Flashman buys a commission, survives a duel (by tampering with his opponent's cartridges), reluctantly acquires a wife - the sweet but brainless Elspeth, who is possibly more of a philanderer than he is - and winds up in the Afghan war, where, in spite of passing out with fear, he is acclaimed as the hero of Jalalabad.

Though Mr.

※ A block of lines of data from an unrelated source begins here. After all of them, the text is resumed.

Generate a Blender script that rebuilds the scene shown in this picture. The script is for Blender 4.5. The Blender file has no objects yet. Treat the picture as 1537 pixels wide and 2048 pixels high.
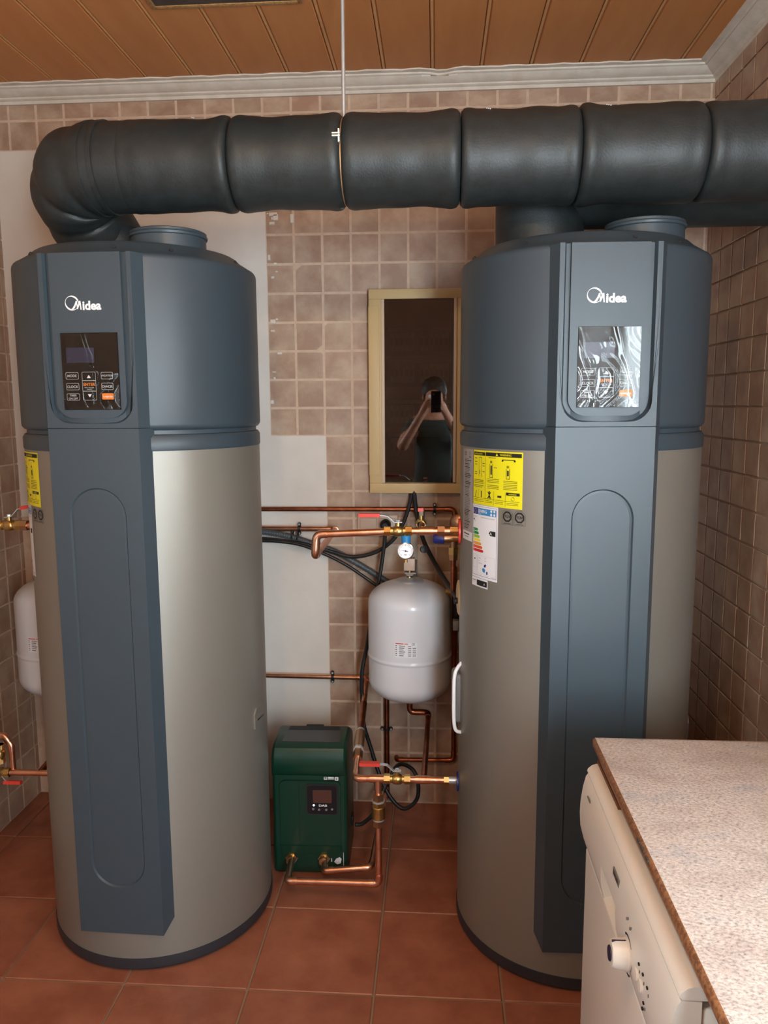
import bpy, bmesh, math, random
from mathutils import Vector, Matrix
random.seed(7)
R = math.radians
scene = bpy.context.scene
COL = scene.collection

# ------------------------------------------------------------------ camera
EYE = 1.5561
YAW, PITCH, ROLL = 0.0681, -0.1409, -0.0055
FPX = 1549.7
def camera_axes():
    cy, sy = math.cos(YAW), math.sin(YAW)
    f = Vector((-sy * math.cos(PITCH), cy * math.cos(PITCH), math.sin(PITCH)))
    r = Vector((cy, sy, 0)); u = r.cross(f)
    return r * math.cos(ROLL) + u * math.sin(ROLL), u * math.cos(ROLL) - r * math.sin(ROLL), f
_r, _u, _f = camera_axes()
cd = bpy.data.cameras.new('camera')
cam = bpy.data.objects.new('camera', cd); COL.objects.link(cam)
cam.matrix_world = Matrix(((_r.x, _u.x, -_f.x, 0), (_r.y, _u.y, -_f.y, 0), (_r.z, _u.z, -_f.z, EYE), (0, 0, 0, 1)))
cd.sensor_fit = 'VERTICAL'; cd.sensor_height = 24.0; cd.lens = FPX / 2048 * 24.0
cd.clip_start = 0.02
scene.camera = cam

# ------------------------------------------------------------------ light
w = bpy.data.worlds.new('world'); scene.world = w; w.use_nodes = True
bg = w.node_tree.nodes['Background']
bg.inputs['Color'].default_value = (0.80, 0.90, 1.0, 1); bg.inputs['Strength'].default_value = 3.0
def area(name, loc, rot, sx, sy, power, color):
    l = bpy.data.lights.new(name, 'AREA'); l.shape = 'RECTANGLE'; l.size = sx; l.size_y = sy
    l.energy = power; l.color = color
    o = bpy.data.objects.new(name, l); o.location = loc; o.rotation_euler = rot; COL.objects.link(o); return o
# daylight outside the glazed door behind the camera and the side window by the worktop
area('door_daylight', (0.66, -1.30, 1.10), (R(90), 0, 0), 0.6, 2.0, 95, (0.82, 0.92, 1.0))
area('window_daylight', (1.04, 0.06, 1.62), (0, R(90), 0), 1.1, 1.20, 86, (0.86, 0.94, 1.0))
area('left_fill_light', (-1.80, -0.50, 1.60), (0, R(-90), 0), 1.0, 0.8, 40, (0.84, 0.93, 1.0))  # added fill from the left for the dishwasher front
def point(name, loc, power, color, rad):
    l = bpy.data.lights.new(name, 'POINT'); l.energy = power; l.color = color; l.shadow_soft_size = rad
    o = bpy.data.objects.new(name, l); o.location = loc; COL.objects.link(o); return o
point('ceiling_bulb', (-0.32, 0.20, 2.50), 15, (1.0, 0.75, 0.46), 0.05)
vs = scene.view_settings
vs.view_transform = 'Standard'; vs.look = 'None'; vs.gamma = 1.0; vs.use_curve_mapping = False
vs.exposure = 0.9

# ------------------------------------------------------------------ materials
def lin(c):
    def g(x):
        x /= 255.0
        return x / 12.92 if x <= 0.04045 else ((x + 0.055) / 1.055) ** 2.4
    return (g(c[0]), g(c[1]), g(c[2]), 1)
MATS = {}
def mat(name, c, rough=0.5, metal=0.0, c2=None, scale=20, detail=4, spec=0.5, bump=0.0, bscale=None,
        rnd=0.0, emit=0.0, stretch=None, coat=0.0, ramp=(0.35, 0.65), aniso=0.0):
    if name in MATS: return MATS[name]
    m = bpy.data.materials.new(name); m.use_nodes = True; MATS[name] = m
    nt = m.node_tree; N, L = nt.nodes, nt.links
    b = N['Principled BSDF']
    b.inputs['Base Color'].default_value = lin(c); b.inputs['Roughness'].default_value = rough
    b.inputs['Metallic'].default_value = metal; b.inputs['Specular IOR Level'].default_value = spec
    b.inputs['Coat Weight'].default_value = coat
    if emit:
        b.inputs['Emission Color'].default_value = lin(c); b.inputs['Emission Strength'].default_value = emit
    tc = N.new('ShaderNodeTexCoord'); vec = tc.outputs['Object']
    oi = N.new('ShaderNodeObjectInfo')
    if rnd:
        mu = N.new('ShaderNodeMath'); mu.operation = 'MULTIPLY'; mu.inputs[1].default_value = 37.0
        L.new(oi.outputs['Random'], mu.inputs[0])
        ad = N.new('ShaderNodeVectorMath'); ad.operation = 'ADD'
        L.new(vec, ad.inputs[0]); L.new(mu.outputs[0], ad.inputs[1]); vec = ad.outputs[0]
    if stretch:
        mp = N.new('ShaderNodeMapping'); mp.inputs['Scale'].default_value = stretch
        L.new(vec, mp.inputs['Vector']); vec = mp.outputs[0]
    if c2:
        nz = N.new('ShaderNodeTexNoise'); nz.inputs['Scale'].default_value = scale; nz.inputs['Detail'].default_value = detail
        nz.inputs['Roughness'].default_value = 0.6
        L.new(vec, nz.inputs['Vector'])
        cr = N.new('ShaderNodeValToRGB')
        cr.color_ramp.elements[0].position = ramp[0]; cr.color_ramp.elements[1].position = ramp[1]
        cr.color_ramp.elements[0].color = lin(c); cr.color_ramp.elements[1].color = lin(c2)
        L.new(nz.outputs[0], cr.inputs[0]); out = cr.outputs[0]
        if rnd:
            hs = N.new('ShaderNodeHueSaturation')
            mr = N.new('ShaderNodeMapRange'); mr.inputs['To Min'].default_value = 1 - rnd; mr.inputs['To Max'].default_value = 1 + rnd
            L.new(oi.outputs['Random'], mr.inputs[0]); L.new(mr.outputs[0], hs.inputs['Value'])
            L.new(out, hs.inputs['Color']); out = hs.outputs[0]
        L.new(out, b.inputs['Base Color'])
    if bump:
        nb = N.new('ShaderNodeTexNoise'); nb.inputs['Scale'].default_value = bscale or scale; nb.inputs['Detail'].default_value = 3
        L.new(vec, nb.inputs['Vector'])
        bp = N.new('ShaderNodeBump'); bp.inputs['Strength'].default_value = bump; bp.inputs['Distance'].default_value = 0.01
        L.new(nb.outputs[0], bp.inputs['Height']); L.new(bp.outputs[0], b.inputs['Normal'])
    return m

def glass(name, tint, gloss=0.10, rough=0.02, mul=0.6):
    m = bpy.data.materials.new(name); m.use_nodes = True; nt = m.node_tree; N, L = nt.nodes, nt.links
    N.remove(N['Principled BSDF'])
    t = N.new('ShaderNodeBsdfTransparent'); t.inputs[0].default_value = (*tint, 1)
    g = N.new('ShaderNodeBsdfGlossy'); g.inputs['Roughness'].default_value = rough
    fr = N.new('ShaderNodeLayerWeight'); fr.inputs[0].default_value = 0.35
    ma = N.new('ShaderNodeMath'); ma.operation = 'MULTIPLY_ADD'; ma.inputs[1].default_value = mul; ma.inputs[2].default_value = gloss
    L.new(fr.outputs['Fresnel'], ma.inputs[0])
    mx = N.new('ShaderNodeMixShader'); L.new(ma.outputs[0], mx.inputs[0]); L.new(t.outputs[0], mx.inputs[1]); L.new(g.outputs[0], mx.inputs[2])
    L.new(mx.outputs[0], N['Material Output'].inputs[0]); MATS[name] = m
    return m

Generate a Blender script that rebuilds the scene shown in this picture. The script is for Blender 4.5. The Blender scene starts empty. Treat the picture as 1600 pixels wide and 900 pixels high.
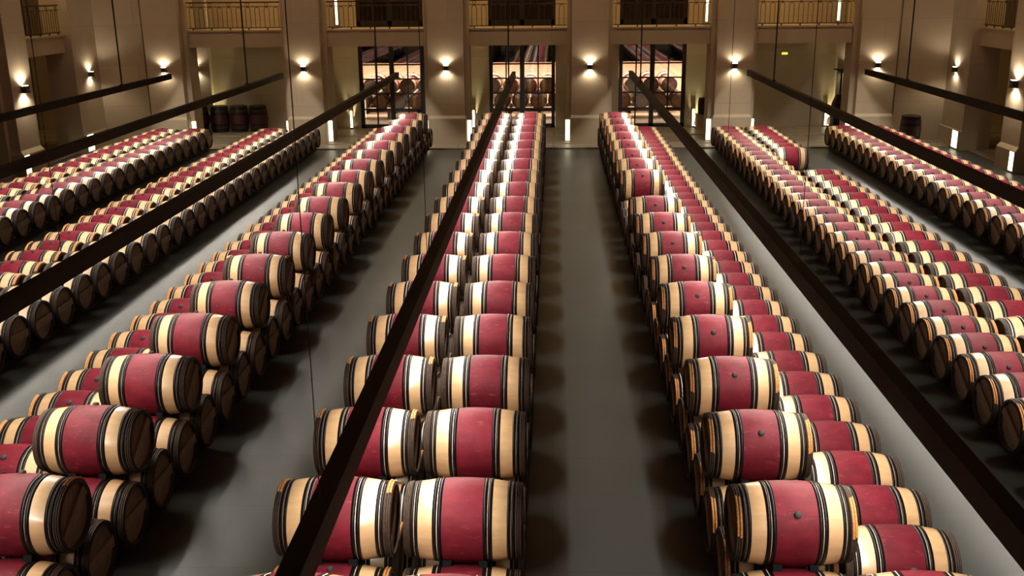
import bpy, math, random
from mathutils import Matrix, Vector
PI = math.pi
rnd = random.Random(7)
sc = bpy.context.scene
col = sc.collection

# ---------------------------------------------------------------- camera, world, exposure, main lights
F_PX, PITCH, YAW, ROLL, CAM_Z = 1596.2138, .2904, .0422, -.0103, 5.286
def make_camera():
    fw = Vector((-math.sin(YAW) * math.cos(PITCH), math.cos(YAW) * math.cos(PITCH), -math.sin(PITCH)))
    rt = Vector((math.cos(YAW), math.sin(YAW), 0)); up = rt.cross(fw)
    c, s = math.cos(ROLL), math.sin(ROLL)
    r2 = c * rt + s * up; u2 = -s * rt + c * up
    cd = bpy.data.cameras.new('camera'); cd.sensor_width = 36; cd.lens = 36 * F_PX / 1600
    cd.clip_start = .1; cd.clip_end = 300
    cam = bpy.data.objects.new('camera', cd); col.objects.link(cam)
    m = Matrix.Identity(4)
    for i in range(3):
        m[i][0], m[i][1], m[i][2] = r2[i], u2[i], -fw[i]
    m[2][3] = CAM_Z
    cam.matrix_world = m
    sc.camera = cam
make_camera()
w = bpy.data.worlds.new('world'); sc.world = w; w.use_nodes = True
w.node_tree.nodes['Background'].inputs[0].default_value = (.5, .4, .3, 1)
w.node_tree.nodes['Background'].inputs[1].default_value = .0
sc.view_settings.view_transform = 'Standard'; sc.view_settings.look = 'None'
sc.view_settings.exposure = 0.0; sc.view_settings.gamma = 1.0; sc.view_settings.use_curve_mapping = False
try:
    sc.cycles.max_bounces = 8; sc.cycles.diffuse_bounces = 4; sc.cycles.glossy_bounces = 3; sc.cycles.transparent_max_bounces = 12
    sc.cycles.sample_clamp_indirect = 4.0
except Exception: pass

RAIL_X = [-12.34, -8.71, -4.99, -1.265, 2.43, 6.13, 9.79]
RAIL_Z, RAIL_Y0, RAIL_Y1 = 2.59, -2.0, 33.0
STRIP_UP = .069        # how far the strip sits inside its shielding rail
STRIP_W = 1040.0        # watts of each light strip
SCONCE_W = 26.0
GALLERY_W = 60.0
AMBIENT_W = 16.0
WASH_W = 17.0

def area(name, loc, rot, sx, sy, power, colr, spread=180):
    l = bpy.data.lights.new(name, 'AREA'); l.shape = 'RECTANGLE'; l.size = sx; l.size_y = sy
    l.energy = power; l.color = colr; l.spread = math.radians(spread)
    o = bpy.data.objects.new(name, l); o.location = loc; o.rotation_euler = rot; col.objects.link(o)
    return o
for x in RAIL_X:
    area('rail_strip_light', (x, (RAIL_Y0 + RAIL_Y1) / 2, RAIL_Z - .17 + STRIP_UP), (0, 0, 0), .022, RAIL_Y1 - RAIL_Y0 - .1, STRIP_W, (1, .92, .80), 180)
# unseen soft fill lights, added above the frame to lift the ambient level
for (x, y) in ((-8, 8), (5.5, 8), (-8, 24), (5.5, 24)):
    area('ambient_fill_light', (x, y, 8.6), (0, 0, 0), 6, 6, AMBIENT_W, (1, .68, .40))

# unseen wash lights, added high up to brighten the front and side walls
for x in (-13.5, -8.4, -3.6, 1.2, 6.0, 11.0):
    area('added_wash_light', (x, 31.0, 8.5), (math.radians(48), 0, 0), 2.5, .6, WASH_W, (1, .73, .46), 110)
for sg, x in ((1, -11.5), (-1, 9.0)):
    area('added_wash_light', (x, 29.0, 8.5), (math.radians(45), 0, sg * PI / 2), 2.5, .6, WASH_W, (1, .73, .46), 110)

def spot(parent, loc, rot, power, ang, blend, colr=(1, .86, .66), r=.03):
    l = bpy.data.lights.new('lamp_light', 'SPOT'); l.energy = power; l.spot_size = math.radians(ang); l.spot_blend = blend; l.color = colr; l.shadow_soft_size = r
    o = bpy.data.objects.new('lamp_light', l); o.location = loc; o.rotation_euler = rot; col.objects.link(o); o.parent = parent

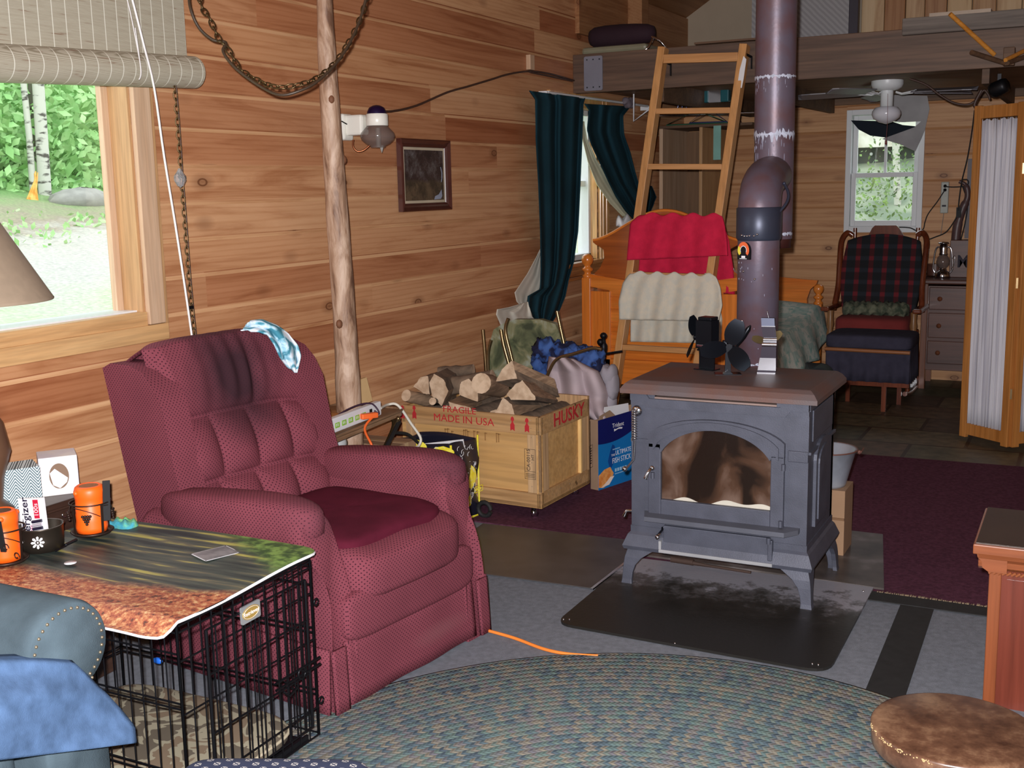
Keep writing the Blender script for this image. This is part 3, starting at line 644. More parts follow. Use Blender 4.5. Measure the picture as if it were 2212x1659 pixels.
# front face: stiles and arched lintel strips
def facestrip(mb,x0,x1,zlo,zhi,y0,y1,n=26,mi=0):
    xs=[x0+(x1-x0)*i/n for i in range(n+1)]
    vs=[];fs=[]
    for x in xs: vs+=[(x,y0,zlo(x)),(x,y0,zhi(x)),(x,y1,zlo(x)),(x,y1,zhi(x))]
    for i in range(n):
        a=i*4; fs+=[(a,a+4,a+5,a+1),(a+2,a+3,a+7,a+6),(a,a+2,a+6,a+4),(a+1,a+5,a+7,a+3)]
    fs+=[(0,1,3,2),(n*4,n*4+2,n*4+3,n*4+1)]; mb.add(vs,fs,mi)
mb.box((X_,YA,.2),(-1.512,YA+.02,.76)); mb.box((-.995,YA,.2),(XE,YA+.02,.76)); mb.box((-1.512,YA,.2),(-.995,YA+.02,.315))
facestrip(mb,-1.512,-.995,lambda x:archz(x,.575,.70,.30),lambda x:.76,YA,YA+.02)
mb.box((X_,YA-.006,.745),(-1.50,YA,.795)); mb.box((-1.02,YA-.006,.745),(XE,YA,.795)) 
mb.build('firebox',SM,stove)
mb=MB(); mb.prism([(X_,.795),(X_,.765),(-1.555,.765),(-1.535,.74),(-.985,.74),(-.965,.765),(XE,.765),(XE,.795),(-.99,.795),(-1.005,.775),(-1.52,.775),(-1.535,.795)],lambda u,v,w:(u,w,v),YA-.014,YA+.01); mb.build('top_trim',SM,stove)
mb=MB(); mb.box((-1.50,YA-.008,.776),(-1.02,YA+.06,.783)); mb.build('ash_lip',M('warm_grey_plate',(140,118,110),.6,.2),stove)
# side panel (right) recessed arch panels
mb=MB()
for z0,z1 in ((.64,.76),): mb.box((XE,YA+.05,z0),(XE+.006,YC-.05,z1),ch=.004)
pol=[(YA+.09,.30),(YC-.09,.30),(YC-.09,.56)]+[(((YA+YC)/2)+(.135)*math.cos(PI*i/10),.56+.07*math.sin(PI*i/10)) for i in range(11)]+[(YA+.09,.56)]
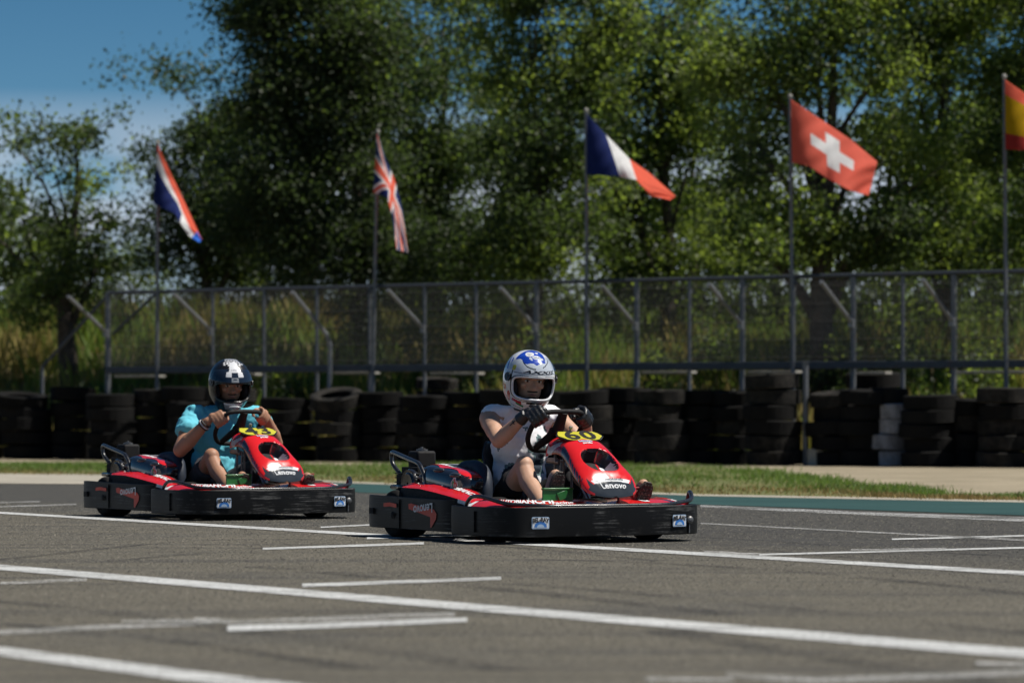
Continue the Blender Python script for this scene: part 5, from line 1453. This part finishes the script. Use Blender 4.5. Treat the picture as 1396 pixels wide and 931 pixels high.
d1 = dict(dy=.02, head=(-.01, .020, .935), yaw=-15, pitch=10, roll=-3, w=1.0, gloves=True, skin=S['skin1'], shirt=S['shirt1'], shorts=S['shorts1'],
 shR=(-.11, -.195, .705), elR=(.15, -.275, .575), gripR=(.388, -.150, .704), tanR=(.35, .65, .5), shL=(-.03, .225, .705), elL=(.16, .30, .545), gripL=(.385, .152, .698), tanL=(.35, -.65, .5),
 hipR=(-.06, -.105, .20), knR=(.335, -.215, .425), anR=(.675, -.265, .185), toeR=(.745, -.245, .385), hipL=(-.06, .11, .20), knL=(.36, .305, .445), anL=(.70, .30, .15), toeL=(.775, .325, .325),
 sl0=-.10, sleeve=0, leg=.62, hcol=col1, hmats=[S['hwhite'], S['hwhite'], S['hblack'], S['hblue'], S['hgrey'], S['hred'], S['hgreen'], S['hyel']], trim=S['hwhite'],
 v0=24, v1=58, vk=.075, vcol=lambda a, e: 0, vmats=[S['clear']], vent=S['hblack'])
p1, h1, hs1, hp1 = driver(O1, RZ1, d1)
tag(p1, 'person in white sleeveless shirt, black gloves and blue topped white helmet driving', 'person')
lettering('lettering', 'AXXIS', .1, lambda x, y: hs1(8 + x*260, 21.5 + y*78, 1.006), S['hblack'], h1, .004, .35, 2, 1.1)

# ---- driver of the following kart: black helmet with a white tower, teal t-shirt, bare hands
def tower(az, el):
    if el > 41: 
        if abs(az) < 15 + (el-41)*.25 and el < 74: return 1 if not (abs(az) < 12 and 43 < el < 44.5) else 0
        if el >= 74: return 1 if ((az//24) + (el//6)) % 2 == 0 else 0
        if abs(az) < 62 and el > 58 and ((az//13) + (el//7)) % 2 == 0: return 1
        return 0
    if 7.5 < abs(az) < 25 and 25.5 < el < 38: return 1
    if abs(az) < 19 and 37 < el <= 41: return 1
    if abs(az) < 8 and 14 < el < 25: return 2 if not (abs(az) < 5 and 19 < el < 22.5) else 0
    return 0
def col2(az, el):
    if el > 30: return tower(az, el)
    if el < -30 and abs(az) < 30 and el > -50: return 2 if el < -35 else 1
    return 0
def vcol2(az, el): return tower(az, el) if el > 13 else 0
d2 = dict(dy=.10, head=(.03, .105, .945), yaw=-18, pitch=14, roll=0, w=1.18, gloves=False, skin=S['skin2'], shirt=S['shirt2'], shorts=S['shorts2'],
 shR=(-.06, -.125, .715), elR=(.10, -.335, .475), gripR=(.36, -.160, .678), tanR=(.35, .65, .5), shL=(-.02, .335, .705), elL=(.17, .40, .52), gripL=(.385, .152, .698), tanL=(.35, -.65, .5),
 hipR=(-.06, -.095, .20), knR=(.345, -.225, .425), anR=(.675, -.225, .165), toeR=(.735, -.200, .30), hipL=(-.06, .12, .20), knL=(.36, .29, .40), anL=(.70, .28, .14), toeL=(.775, .30, .29),
 sl0=.10, sleeve=.45, leg=.72, hcol=col2, hmats=[S['hblack'], S['hwhite'], S['hgrey']], trim=S['hblack'],
 v0=13, v1=46, vk=.055, vcol=vcol2, vmats=[S['hnavy'], S['hwhite'], S['hgrey']], vent=S['hgrey'])
p2, h2, hs2, hp2 = driver(O2, RZ2, d2)
tag(p2, 'person in teal t-shirt and charcoal shorts with black and white helmet driving', 'person')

Fraser hadn't planned on a sequel, one followed a year later, and then another, and soon he had hit on a best-selling formula: Flash behaves abominably, turns up at some historic battle or event, where, despite his cowardice and treachery, he somehow lands on his feet and is hailed as a hero.

As book follows book, Flashman's star keeps rising, and the little Who's Who entry at the front of each volume grows longer and longer, piling up awards and accomplishments: a knighthood, the Victoria Cross, the Congressional Medal of Honor, a governorship at Rugby (the school from which he was expelled), the honorary presidency of something called the Mission for Reclamation of Reduced Females, a project no doubt dear to his heart, since over the course of the novels Flashman also beds numberless women - 480 by his rough count in "Flashman and the Angel of the Lord," and that's only Volume IX.

You might suppose that as a prefect at Rugby, Flashman would also have acquired a taste for what Thomas Arnold, that school's famous headmaster, called "beastliness" with young boys, but Mr. Fraser will hear none of it. "No, no," he said adamantly. "Quite the opposite."

What saves the Flashman books from repetitiveness or predictability is that they are also genuine historical novels, meticulously researched from original sources and full of authentic period detail.